Work to complete: The required output is a single number: how many lines of the material contain the string "finishes".

Task data:
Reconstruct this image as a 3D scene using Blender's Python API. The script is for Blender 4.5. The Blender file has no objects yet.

---

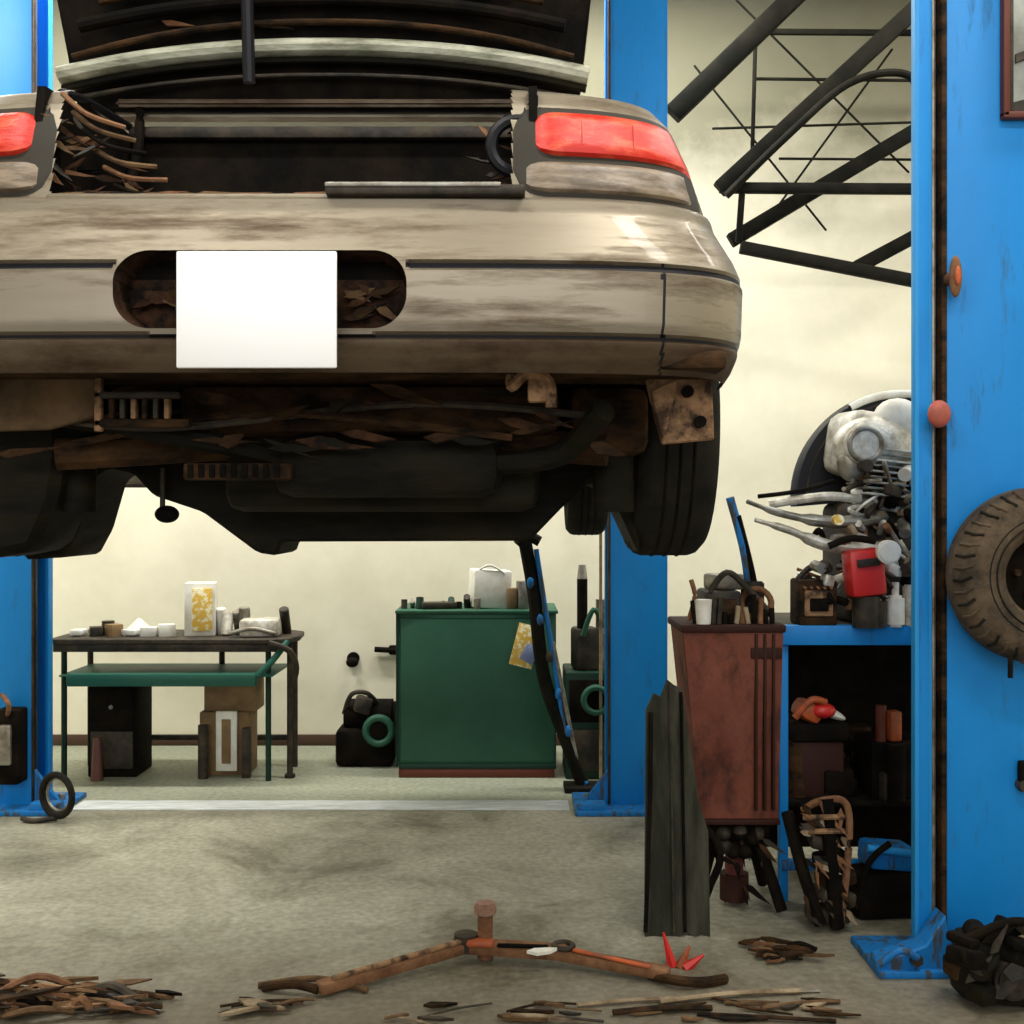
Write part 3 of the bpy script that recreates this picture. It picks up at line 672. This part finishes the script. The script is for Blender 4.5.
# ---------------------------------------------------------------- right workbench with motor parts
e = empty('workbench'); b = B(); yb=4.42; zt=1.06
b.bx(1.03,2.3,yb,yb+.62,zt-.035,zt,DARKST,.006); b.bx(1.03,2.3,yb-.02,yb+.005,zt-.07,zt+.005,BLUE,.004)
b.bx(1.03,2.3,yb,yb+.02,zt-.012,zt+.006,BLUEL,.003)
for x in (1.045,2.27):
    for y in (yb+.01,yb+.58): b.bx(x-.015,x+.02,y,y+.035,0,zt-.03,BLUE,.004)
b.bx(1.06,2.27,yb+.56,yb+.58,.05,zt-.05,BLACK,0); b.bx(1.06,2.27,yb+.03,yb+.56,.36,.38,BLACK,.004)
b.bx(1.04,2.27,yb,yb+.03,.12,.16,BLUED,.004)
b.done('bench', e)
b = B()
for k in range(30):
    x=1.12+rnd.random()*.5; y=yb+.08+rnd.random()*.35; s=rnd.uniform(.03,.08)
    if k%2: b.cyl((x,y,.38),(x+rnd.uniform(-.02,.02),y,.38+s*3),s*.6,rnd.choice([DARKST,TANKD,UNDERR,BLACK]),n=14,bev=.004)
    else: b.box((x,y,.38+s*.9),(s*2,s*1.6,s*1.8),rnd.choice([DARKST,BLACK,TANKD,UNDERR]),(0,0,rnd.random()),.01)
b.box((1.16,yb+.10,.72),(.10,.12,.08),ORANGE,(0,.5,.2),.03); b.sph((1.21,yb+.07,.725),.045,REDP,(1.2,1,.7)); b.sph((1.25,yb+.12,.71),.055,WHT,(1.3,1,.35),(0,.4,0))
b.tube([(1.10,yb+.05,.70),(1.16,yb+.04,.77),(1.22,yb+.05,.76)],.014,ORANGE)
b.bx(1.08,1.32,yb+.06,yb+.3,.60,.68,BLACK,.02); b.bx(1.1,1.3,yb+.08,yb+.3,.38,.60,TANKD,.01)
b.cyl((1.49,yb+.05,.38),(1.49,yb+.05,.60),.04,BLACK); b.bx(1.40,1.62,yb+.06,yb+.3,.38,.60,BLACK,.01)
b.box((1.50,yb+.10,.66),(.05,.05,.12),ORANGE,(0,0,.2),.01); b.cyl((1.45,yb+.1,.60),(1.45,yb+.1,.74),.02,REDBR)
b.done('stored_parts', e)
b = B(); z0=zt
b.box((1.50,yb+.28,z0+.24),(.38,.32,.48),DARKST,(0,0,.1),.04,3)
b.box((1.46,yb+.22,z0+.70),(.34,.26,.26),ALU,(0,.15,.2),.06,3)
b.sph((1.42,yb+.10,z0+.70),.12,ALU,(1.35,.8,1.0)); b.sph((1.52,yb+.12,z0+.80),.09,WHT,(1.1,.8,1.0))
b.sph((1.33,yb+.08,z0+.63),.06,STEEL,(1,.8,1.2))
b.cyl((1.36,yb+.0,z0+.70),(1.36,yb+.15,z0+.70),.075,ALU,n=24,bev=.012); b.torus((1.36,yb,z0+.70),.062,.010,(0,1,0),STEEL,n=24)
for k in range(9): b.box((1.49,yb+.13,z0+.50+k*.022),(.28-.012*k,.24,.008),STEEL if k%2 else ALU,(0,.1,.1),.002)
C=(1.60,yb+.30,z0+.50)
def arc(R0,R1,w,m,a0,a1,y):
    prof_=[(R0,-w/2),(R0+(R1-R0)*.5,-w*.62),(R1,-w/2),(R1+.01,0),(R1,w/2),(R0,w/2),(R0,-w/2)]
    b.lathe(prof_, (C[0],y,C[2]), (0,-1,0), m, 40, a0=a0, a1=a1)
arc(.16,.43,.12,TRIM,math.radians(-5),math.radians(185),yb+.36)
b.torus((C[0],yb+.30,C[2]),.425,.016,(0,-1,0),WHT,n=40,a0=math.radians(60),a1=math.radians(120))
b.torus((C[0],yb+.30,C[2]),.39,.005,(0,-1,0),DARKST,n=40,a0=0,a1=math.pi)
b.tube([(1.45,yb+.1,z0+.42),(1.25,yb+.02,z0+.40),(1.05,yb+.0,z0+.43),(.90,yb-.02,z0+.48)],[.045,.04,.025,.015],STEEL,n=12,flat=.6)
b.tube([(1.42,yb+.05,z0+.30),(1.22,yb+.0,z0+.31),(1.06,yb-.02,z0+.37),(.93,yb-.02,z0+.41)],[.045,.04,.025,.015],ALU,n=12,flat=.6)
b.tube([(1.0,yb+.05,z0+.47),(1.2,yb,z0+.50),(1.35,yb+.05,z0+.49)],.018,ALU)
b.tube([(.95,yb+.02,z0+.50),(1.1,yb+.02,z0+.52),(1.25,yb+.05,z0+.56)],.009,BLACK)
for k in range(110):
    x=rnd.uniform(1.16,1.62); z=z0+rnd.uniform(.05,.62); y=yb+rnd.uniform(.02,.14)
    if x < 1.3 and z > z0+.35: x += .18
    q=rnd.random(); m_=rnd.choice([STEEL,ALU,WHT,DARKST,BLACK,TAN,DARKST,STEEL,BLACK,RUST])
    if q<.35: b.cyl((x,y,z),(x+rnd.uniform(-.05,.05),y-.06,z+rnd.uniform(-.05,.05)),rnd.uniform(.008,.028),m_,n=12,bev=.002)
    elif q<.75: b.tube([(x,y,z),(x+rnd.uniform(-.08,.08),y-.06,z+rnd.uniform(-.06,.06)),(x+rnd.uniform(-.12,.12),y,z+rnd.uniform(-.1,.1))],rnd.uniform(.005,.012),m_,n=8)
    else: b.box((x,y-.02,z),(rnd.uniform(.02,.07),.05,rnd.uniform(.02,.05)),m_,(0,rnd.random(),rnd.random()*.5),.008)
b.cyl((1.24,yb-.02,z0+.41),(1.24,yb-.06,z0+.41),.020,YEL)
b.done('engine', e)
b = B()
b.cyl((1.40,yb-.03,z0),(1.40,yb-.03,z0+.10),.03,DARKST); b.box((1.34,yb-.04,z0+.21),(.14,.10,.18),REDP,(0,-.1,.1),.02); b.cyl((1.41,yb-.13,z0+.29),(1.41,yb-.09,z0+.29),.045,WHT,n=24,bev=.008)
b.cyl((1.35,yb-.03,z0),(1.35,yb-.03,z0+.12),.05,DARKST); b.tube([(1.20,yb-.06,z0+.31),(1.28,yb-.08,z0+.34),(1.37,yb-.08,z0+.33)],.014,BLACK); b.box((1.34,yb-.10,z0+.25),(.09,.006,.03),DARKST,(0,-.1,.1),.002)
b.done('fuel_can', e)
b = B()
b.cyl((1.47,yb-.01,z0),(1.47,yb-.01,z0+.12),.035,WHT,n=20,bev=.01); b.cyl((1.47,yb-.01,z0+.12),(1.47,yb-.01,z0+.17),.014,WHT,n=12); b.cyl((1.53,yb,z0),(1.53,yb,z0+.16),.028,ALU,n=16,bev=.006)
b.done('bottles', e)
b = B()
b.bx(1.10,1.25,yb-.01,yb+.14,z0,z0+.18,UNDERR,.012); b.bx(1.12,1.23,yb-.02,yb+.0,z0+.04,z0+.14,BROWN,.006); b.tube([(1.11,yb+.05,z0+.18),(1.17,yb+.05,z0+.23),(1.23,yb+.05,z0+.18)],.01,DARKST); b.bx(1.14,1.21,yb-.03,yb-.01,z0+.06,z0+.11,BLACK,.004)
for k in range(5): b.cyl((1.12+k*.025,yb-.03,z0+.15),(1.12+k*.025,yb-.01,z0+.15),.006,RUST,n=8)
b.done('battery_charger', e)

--

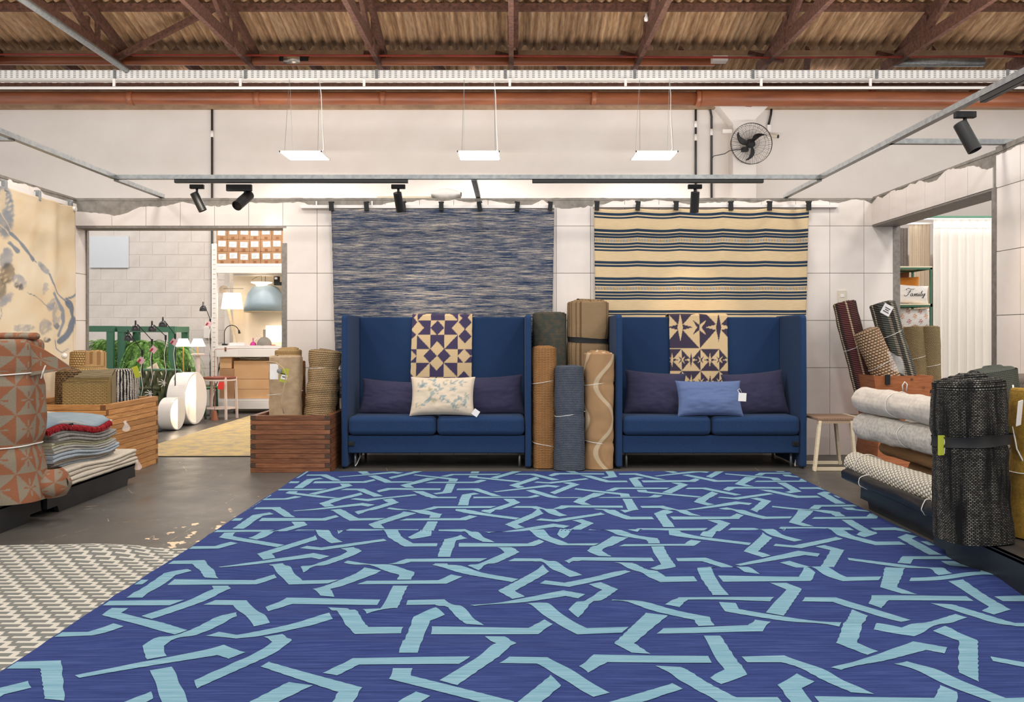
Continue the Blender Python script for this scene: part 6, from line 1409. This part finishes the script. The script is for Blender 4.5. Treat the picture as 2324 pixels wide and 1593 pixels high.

Response: 2